Data excerpt →
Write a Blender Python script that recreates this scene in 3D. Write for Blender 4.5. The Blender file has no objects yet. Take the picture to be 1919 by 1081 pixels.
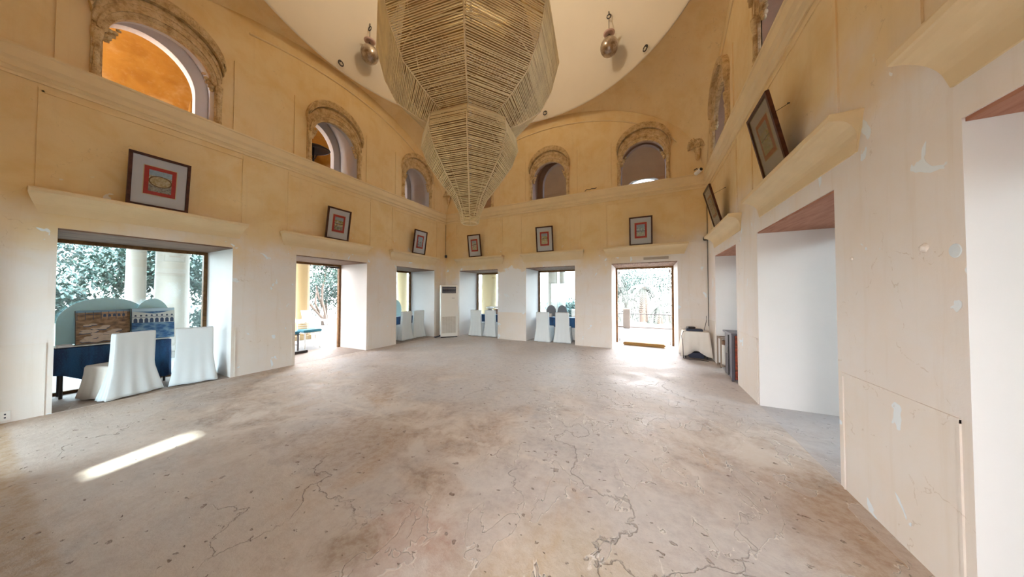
import bpy, bmesh, math, random
from mathutils import Vector, Matrix
random.seed(7)
PI = math.pi
sc = bpy.context.scene
C = sc.collection
W = 8.34            # the hall is square: x 0..W, y 0..-W
TH = 1.30           # wall thickness
HC = 4.60           # cornice top
# ---------------------------------------------------------------- helpers
def link(name, me, mat=None, parent=None, kind=None):
    o = bpy.data.objects.new(name, me); C.objects.link(o)
    if mat is not None:
        for m in (mat if isinstance(mat, (list, tuple)) else [mat]): me.materials.append(m)
    if parent is not None: o.parent = parent
    if kind: o['kind'] = kind
    return o
def build(name, bm, mat, parent=None, kind=None, smooth=False):
    me = bpy.data.meshes.new(name)
    bmesh.ops.recalc_face_normals(bm, faces=bm.faces)
    bm.to_mesh(me); bm.free()
    if smooth:
        for p in me.polygons: p.use_smooth = True
    return link(name, me, mat, parent, kind)
def thing(name, label, cat, loc=(0, 0, 0), rz=0, group=None):
    o = bpy.data.objects.new(name, None); C.objects.link(o)
    o.location = loc; o.rotation_euler = (0, 0, rz); o.empty_display_size = .1
    o['label'] = label; o['category'] = cat
    if group: o['group'] = group
    return o
def tag(o, label, cat, group=None):
    o['label'] = label; o['category'] = cat
    if group: o['group'] = group
    return o
def structure_root(name, loc=(0, 0, 0), rz=0):
    o = bpy.data.objects.new(name, None); C.objects.link(o); o.location = loc
    o.rotation_euler = (0, 0, rz); o['kind'] = 'structure'; o.empty_display_size = .1
    return o
def dup(root, loc, rz, label=None):
    r = root.copy(); C.objects.link(r); r.location = loc; r.rotation_euler = (0, 0, rz)
    if label: r['label'] = label
    for ch in list(root.children):
        c = ch.copy(); C.objects.link(c); c.parent = r
        for g in list(ch.children):
            d = g.copy(); C.objects.link(d); d.parent = c
    return r
def box(bm, x0, x1, y0, y1, z0, z1, M=None, mi=0):
    vs = [bm.verts.new((x, y, z)) for x in (x0, x1) for y in (y0, y1) for z in (z0, z1)]
    if M is not None:
        for v in vs: v.co = M @ v.co
    fs = []
    for f in ((0, 1, 3, 2), (4, 6, 7, 5), (0, 4, 5, 1), (2, 3, 7, 6), (0, 2, 6, 4), (1, 5, 7, 3)):
        fc = bm.faces.new([vs[i] for i in f]); fc.material_index = mi; fs.append(fc)
    return vs, fs
def bbox(x0, x1, y0, y1, z0, z1, bev=.01, seg=2):
    bm = bmesh.new(); box(bm, x0, x1, y0, y1, z0, z1)
    bmesh.ops.recalc_face_normals(bm, faces=bm.faces)
    if bev: bmesh.ops.bevel(bm, geom=bm.edges[:], offset=bev, segments=seg, affect='EDGES')
    return bm
def tube(bm, pts, r, n=8, closed=False, cap=True):
    pts = [Vector(p) for p in pts]; N = len(pts); rings = []
    up = Vector((0, 0, 1))
    for i, p in enumerate(pts):
        a = pts[(i - 1) % N] if (closed or i > 0) else p
        b = pts[(i + 1) % N] if (closed or i < N - 1) else p
        d = (b - a).normalized()
        u = up if abs(d.dot(up)) < .95 else Vector((1, 0, 0))
        s = d.cross(u).normalized(); t = s.cross(d).normalized()
        rr = r[i] if isinstance(r, (list, tuple)) else r
        rings.append([bm.verts.new(p + (s * math.cos(2 * PI * k / n) + t * math.sin(2 * PI * k / n)) * rr) for k in range(n)])
    for i in range(N if closed else N - 1):
        A, B = rings[i], rings[(i + 1) % N]
        for k in range(n): bm.faces.new((A[k], A[(k + 1) % n], B[(k + 1) % n], B[k]))
    if cap and not closed and n > 2:
        bm.faces.new(rings[0]); bm.faces.new(rings[-1])
def lathe(bm, prof, n=32, c=(0, 0), cap=True, a0=0):
    rings = []
    for r, z in prof:
        rings.append([bm.verts.new((c[0] + r * math.cos(a0 + 2 * PI * k / n), c[1] + r * math.sin(a0 + 2 * PI * k / n), z)) for k in range(n)])
    for A, B in zip(rings, rings[1:]):
        for k in range(n): bm.faces.new((A[k], A[(k + 1) % n], B[(k + 1) % n], B[k]))
    if cap: bm.faces.new(rings[0]); bm.faces.new(rings[-1])
def prism(bm, poly, d0, d1, fn):
    """poly of (u, v), pushed from depth d0 to d1, mapped by fn(u, v, d)"""
    A = [bm.verts.new(fn(u, v, d0)) for u, v in poly]; B = [bm.verts.new(fn(u, v, d1)) for u, v in poly]
    n = len(poly)
    for k in range(n): bm.faces.new((A[k], A[(k + 1) % n], B[(k + 1) % n], B[k]))
    bm.faces.new(A); bm.faces.new(B)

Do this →
Using the material above, return every line exactly as it appears, minus the pictures.

Written answer →
Write a Blender Python script that recreates this scene in 3D. Write for Blender 4.5. The Blender file has no objects yet. Take the picture to be 1919 by 1081 pixels.
import bpy, bmesh, math, random
from mathutils import Vector, Matrix
random.seed(7)
PI = math.pi
sc = bpy.context.scene
C = sc.collection
W = 8.34            # the hall is square: x 0..W, y 0..-W
TH = 1.30           # wall thickness
HC = 4.60           # cornice top
# ---------------------------------------------------------------- helpers
def link(name, me, mat=None, parent=None, kind=None):
    o = bpy.data.objects.new(name, me); C.objects.link(o)
    if mat is not None:
        for m in (mat if isinstance(mat, (list, tuple)) else [mat]): me.materials.append(m)
    if parent is not None: o.parent = parent
    if kind: o['kind'] = kind
    return o
def build(name, bm, mat, parent=None, kind=None, smooth=False):
    me = bpy.data.meshes.new(name)
    bmesh.ops.recalc_face_normals(bm, faces=bm.faces)
    bm.to_mesh(me); bm.free()
    if smooth:
        for p in me.polygons: p.use_smooth = True
    return link(name, me, mat, parent, kind)
def thing(name, label, cat, loc=(0, 0, 0), rz=0, group=None):
    o = bpy.data.objects.new(name, None); C.objects.link(o)
    o.location = loc; o.rotation_euler = (0, 0, rz); o.empty_display_size = .1
    o['label'] = label; o['category'] = cat
    if group: o['group'] = group
    return o
def tag(o, label, cat, group=None):
    o['label'] = label; o['category'] = cat
    if group: o['group'] = group
    return o
def structure_root(name, loc=(0, 0, 0), rz=0):
    o = bpy.data.objects.new(name, None); C.objects.link(o); o.location = loc
    o.rotation_euler = (0, 0, rz); o['kind'] = 'structure'; o.empty_display_size = .1
    return o
def dup(root, loc, rz, label=None):
    r = root.copy(); C.objects.link(r); r.location = loc; r.rotation_euler = (0, 0, rz)
    if label: r['label'] = label
    for ch in list(root.children):
        c = ch.copy(); C.objects.link(c); c.parent = r
        for g in list(ch.children):
            d = g.copy(); C.objects.link(d); d.parent = c
    return r
def box(bm, x0, x1, y0, y1, z0, z1, M=None, mi=0):
    vs = [bm.verts.new((x, y, z)) for x in (x0, x1) for y in (y0, y1) for z in (z0, z1)]
    if M is not None:
        for v in vs: v.co = M @ v.co
    fs = []
    for f in ((0, 1, 3, 2), (4, 6, 7, 5), (0, 4, 5, 1), (2, 3, 7, 6), (0, 2, 6, 4), (1, 5, 7, 3)):
        fc = bm.faces.new([vs[i] for i in f]); fc.material_index = mi; fs.append(fc)
    return vs, fs
def bbox(x0, x1, y0, y1, z0, z1, bev=.01, seg=2):
    bm = bmesh.new(); box(bm, x0, x1, y0, y1, z0, z1)
    bmesh.ops.recalc_face_normals(bm, faces=bm.faces)
    if bev: bmesh.ops.bevel(bm, geom=bm.edges[:], offset=bev, segments=seg, affect='EDGES')
    return bm
def tube(bm, pts, r, n=8, closed=False, cap=True):
    pts = [Vector(p) for p in pts]; N = len(pts); rings = []
    up = Vector((0, 0, 1))
    for i, p in enumerate(pts):
        a = pts[(i - 1) % N] if (closed or i > 0) else p
        b = pts[(i + 1) % N] if (closed or i < N - 1) else p
        d = (b - a).normalized()
        u = up if abs(d.dot(up)) < .95 else Vector((1, 0, 0))
        s = d.cross(u).normalized(); t = s.cross(d).normalized()
        rr = r[i] if isinstance(r, (list, tuple)) else r
        rings.append([bm.verts.new(p + (s * math.cos(2 * PI * k / n) + t * math.sin(2 * PI * k / n)) * rr) for k in range(n)])
    for i in range(N if closed else N - 1):
        A, B = rings[i], rings[(i + 1) % N]
        for k in range(n): bm.faces.new((A[k], A[(k + 1) % n], B[(k + 1) % n], B[k]))
    if cap and not closed and n > 2:
        bm.faces.new(rings[0]); bm.faces.new(rings[-1])
def lathe(bm, prof, n=32, c=(0, 0), cap=True, a0=0):
    rings = []
    for r, z in prof:
        rings.append([bm.verts.new((c[0] + r * math.cos(a0 + 2 * PI * k / n), c[1] + r * math.sin(a0 + 2 * PI * k / n), z)) for k in range(n)])
    for A, B in zip(rings, rings[1:]):
        for k in range(n): bm.faces.new((A[k], A[(k + 1) % n], B[(k + 1) % n], B[k]))
    if cap: bm.faces.new(rings[0]); bm.faces.new(rings[-1])
def prism(bm, poly, d0, d1, fn):
    """poly of (u, v), pushed from depth d0 to d1, mapped by fn(u, v, d)"""
    A = [bm.verts.new(fn(u, v, d0)) for u, v in poly]; B = [bm.verts.new(fn(u, v, d1)) for u, v in poly]
    n = len(poly)
    for k in range(n): bm.faces.new((A[k], A[(k + 1) % n], B[(k + 1) % n], B[k]))
    bm.faces.new(A); bm.faces.new(B)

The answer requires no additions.